(Instructions for the task) Copy each line below exactly and leave the pictures out.

(Recorded information)
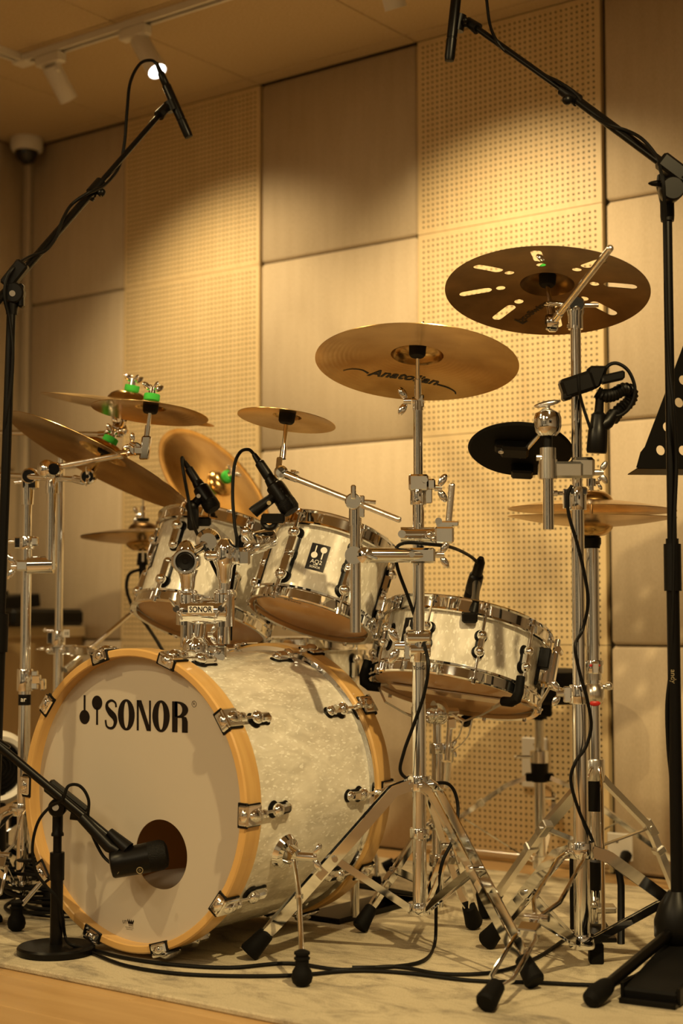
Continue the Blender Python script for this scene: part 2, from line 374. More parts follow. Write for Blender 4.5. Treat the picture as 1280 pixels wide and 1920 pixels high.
em2 = mesh('ceiling_tile', M().box((0, 0, .006), (wd/2, 0, 0), (0, .031, 0), (0, 0, .006), .002), 'ceil')
inst('ceiling_tile', em2, ceil, Matrix.Translation((XL+.003+wd/2, 3.694, ZC)))
plm = mesh('floor_plank', M().box((0, 0, -.006), (.599, 0, 0), (0, .0785, 0), (0, 0, .006), .001), 'floorwood')
for j in range(28):
    for k in range(6):
        y = YW-.08-.158*j; x = XL+.6+1.2*k-(j*.37 % 1.2)
        if y > -.6: inst('floor_plank', plm, floor, Matrix.Translation((x, y, 0)))
rug = solo('area_rug', bx(-4.05, .6, 2.018, 3.53, 0, RUGZ, .003), 'rug', 'large distressed cream and grey rug under the whole drum kit', 'rug', (-1.7, 2.77, 0))
# ---- track lights
TY = 3.10
tr = thing('ceiling_track', 'white L-shaped lighting track mounted on the ceiling tiles', 'track', (-3.557, TY, ZC))
g = M()
for q in (-1, 1):
    g.box(((-3.54-1.0)/2, TY+q*.0135, ZC-.010), ((3.54-1.0)/2, 0, 0), (0, .004, 0), (0, 0, .010))
    g.box((-3.557+q*.0135, (TY-.017+.9)/2, ZC-.010), (.004, 0, 0), (0, (TY-.017-.9)/2, 0), (0, 0, .010))
part('rail', g, 'white', tr)
part('groove', M().box((-2.27, TY, ZC-.004), (1.27, 0, 0), (0, .0095, 0), (0, 0, .004)).box((-3.557, 2.0, ZC-.004), (.0095, 0, 0), (0, 1.08, 0), (0, 0, .004)), 'black', tr, 'dark slot along the rail')
part('corner_joint', M().box((-3.557, TY, ZC-.012), (.03, 0, 0), (0, .024, 0), (0, 0, .012), .004), 'white', tr)
dT = (V((-3.3, TY, ZC))-EYE).dot(FWD)
def lamp_head(label, x, top, end, de, lit, ylab):
    b0 = V((x, TY, ZC-.02)); t = thing('track_spotlight', label, 'spotlight', b0, 'white spotlights on the ceiling track')
    part('adapter', M().box(b0+V((0, 0, -.016)), (.052, 0, 0), (0, .017, 0), (0, 0, .016), .004), 'white', t)
    d0 = (b0-EYE).dot(FWD); a = P(*top, d0); e = P(*end, d0+de); dr = (e-a).normalized()
    part('swivel_arm', M().tube([b0+V((.03, 0, -.02)), b0+V((.034, 0, -.05)), a+dr*.03], .008, 10), 'white', t)
    part('lamp_body', M().lathe(a, dr, [(0, -.002), (.026, -.002), (.029, .003), (.029, (e-a).length), (.026, (e-a).length), (.026, (e-a).length-.012), (0, (e-a).length-.012)], 28), 'white', t)
    part('lamp_lens', M().lathe(e-dr*.008, dr, [(0, 0), (.025, 0), (.025, .002), (0, .003)], 24), 'lens' if lit else 'dark', t, 'glowing lamp lens' if lit else None)
lamp_head('white track spotlight nearest the track corner, aimed at the wall', -3.436, (96, 124), (129, 187), .05, 0, 0)
lamp_head('white track spotlight with its lit lens glowing behind the left overhead microphone', -3.082, (262, 76), (295, 134), -.055, 1, 0)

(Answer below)
Continue the Blender Python script for this scene: part 2, from line 374. More parts follow. Write for Blender 4.5. Treat the picture as 1280 pixels wide and 1920 pixels high.
em2 = mesh('ceiling_tile', M().box((0, 0, .006), (wd/2, 0, 0), (0, .031, 0), (0, 0, .006), .002), 'ceil')
inst('ceiling_tile', em2, ceil, Matrix.Translation((XL+.003+wd/2, 3.694, ZC)))
plm = mesh('floor_plank', M().box((0, 0, -.006), (.599, 0, 0), (0, .0785, 0), (0, 0, .006), .001), 'floorwood')
for j in range(28):
    for k in range(6):
        y = YW-.08-.158*j; x = XL+.6+1.2*k-(j*.37 % 1.2)
        if y > -.6: inst('floor_plank', plm, floor, Matrix.Translation((x, y, 0)))
rug = solo('area_rug', bx(-4.05, .6, 2.018, 3.53, 0, RUGZ, .003), 'rug', 'large distressed cream and grey rug under the whole drum kit', 'rug', (-1.7, 2.77, 0))
# ---- track lights
TY = 3.10
tr = thing('ceiling_track', 'white L-shaped lighting track mounted on the ceiling tiles', 'track', (-3.557, TY, ZC))
g = M()
for q in (-1, 1):
    g.box(((-3.54-1.0)/2, TY+q*.0135, ZC-.010), ((3.54-1.0)/2, 0, 0), (0, .004, 0), (0, 0, .010))
    g.box((-3.557+q*.0135, (TY-.017+.9)/2, ZC-.010), (.004, 0, 0), (0, (TY-.017-.9)/2, 0), (0, 0, .010))
part('rail', g, 'white', tr)
part('groove', M().box((-2.27, TY, ZC-.004), (1.27, 0, 0), (0, .0095, 0), (0, 0, .004)).box((-3.557, 2.0, ZC-.004), (.0095, 0, 0), (0, 1.08, 0), (0, 0, .004)), 'black', tr, 'dark slot along the rail')
part('corner_joint', M().box((-3.557, TY, ZC-.012), (.03, 0, 0), (0, .024, 0), (0, 0, .012), .004), 'white', tr)
dT = (V((-3.3, TY, ZC))-EYE).dot(FWD)
def lamp_head(label, x, top, end, de, lit, ylab):
    b0 = V((x, TY, ZC-.02)); t = thing('track_spotlight', label, 'spotlight', b0, 'white spotlights on the ceiling track')
    part('adapter', M().box(b0+V((0, 0, -.016)), (.052, 0, 0), (0, .017, 0), (0, 0, .016), .004), 'white', t)
    d0 = (b0-EYE).dot(FWD); a = P(*top, d0); e = P(*end, d0+de); dr = (e-a).normalized()
    part('swivel_arm', M().tube([b0+V((.03, 0, -.02)), b0+V((.034, 0, -.05)), a+dr*.03], .008, 10), 'white', t)
    part('lamp_body', M().lathe(a, dr, [(0, -.002), (.026, -.002), (.029, .003), (.029, (e-a).length), (.026, (e-a).length), (.026, (e-a).length-.012), (0, (e-a).length-.012)], 28), 'white', t)
    part('lamp_lens', M().lathe(e-dr*.008, dr, [(0, 0), (.025, 0), (.025, .002), (0, .003)], 24), 'lens' if lit else 'dark', t, 'glowing lamp lens' if lit else None)
lamp_head('white track spotlight nearest the track corner, aimed at the wall', -3.436, (96, 124), (129, 187), .05, 0, 0)
lamp_head('white track spotlight with its lit lens glowing behind the left overhead microphone', -3.082, (262, 76), (295, 134), -.055, 1, 0)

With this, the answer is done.